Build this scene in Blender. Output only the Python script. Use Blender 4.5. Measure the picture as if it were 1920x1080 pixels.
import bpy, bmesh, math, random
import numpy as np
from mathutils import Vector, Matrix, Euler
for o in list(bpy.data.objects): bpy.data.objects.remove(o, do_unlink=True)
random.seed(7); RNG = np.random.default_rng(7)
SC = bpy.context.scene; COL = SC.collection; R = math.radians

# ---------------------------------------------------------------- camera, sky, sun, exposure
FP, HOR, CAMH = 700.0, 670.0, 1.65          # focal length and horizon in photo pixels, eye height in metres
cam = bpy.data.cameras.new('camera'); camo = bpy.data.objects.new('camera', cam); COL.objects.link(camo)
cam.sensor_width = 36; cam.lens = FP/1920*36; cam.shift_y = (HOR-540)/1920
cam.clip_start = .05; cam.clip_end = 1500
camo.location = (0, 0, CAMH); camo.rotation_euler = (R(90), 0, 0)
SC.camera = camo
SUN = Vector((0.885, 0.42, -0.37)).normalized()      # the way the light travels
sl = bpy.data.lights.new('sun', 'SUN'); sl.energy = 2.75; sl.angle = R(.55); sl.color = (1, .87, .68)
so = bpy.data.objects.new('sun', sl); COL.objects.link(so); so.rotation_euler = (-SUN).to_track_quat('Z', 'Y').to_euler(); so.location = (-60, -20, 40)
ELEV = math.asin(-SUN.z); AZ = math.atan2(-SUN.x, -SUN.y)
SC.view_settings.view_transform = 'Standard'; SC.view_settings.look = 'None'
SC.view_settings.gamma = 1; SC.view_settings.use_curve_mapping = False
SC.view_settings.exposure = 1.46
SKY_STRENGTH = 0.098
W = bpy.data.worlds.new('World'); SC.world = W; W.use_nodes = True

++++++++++

- _BRIEF_
Word for word, quote the lines of the material from the first line through the line with "SC = bpy.context.scene;", both ends included.

- _PROBLEM SOLUTION_
Build this scene in Blender. Output only the Python script. Use Blender 4.5. Measure the picture as if it were 1920x1080 pixels.
import bpy, bmesh, math, random
import numpy as np
from mathutils import Vector, Matrix, Euler
for o in list(bpy.data.objects): bpy.data.objects.remove(o, do_unlink=True)
random.seed(7); RNG = np.random.default_rng(7)
SC = bpy.context.scene; COL = SC.collection; R = math.radians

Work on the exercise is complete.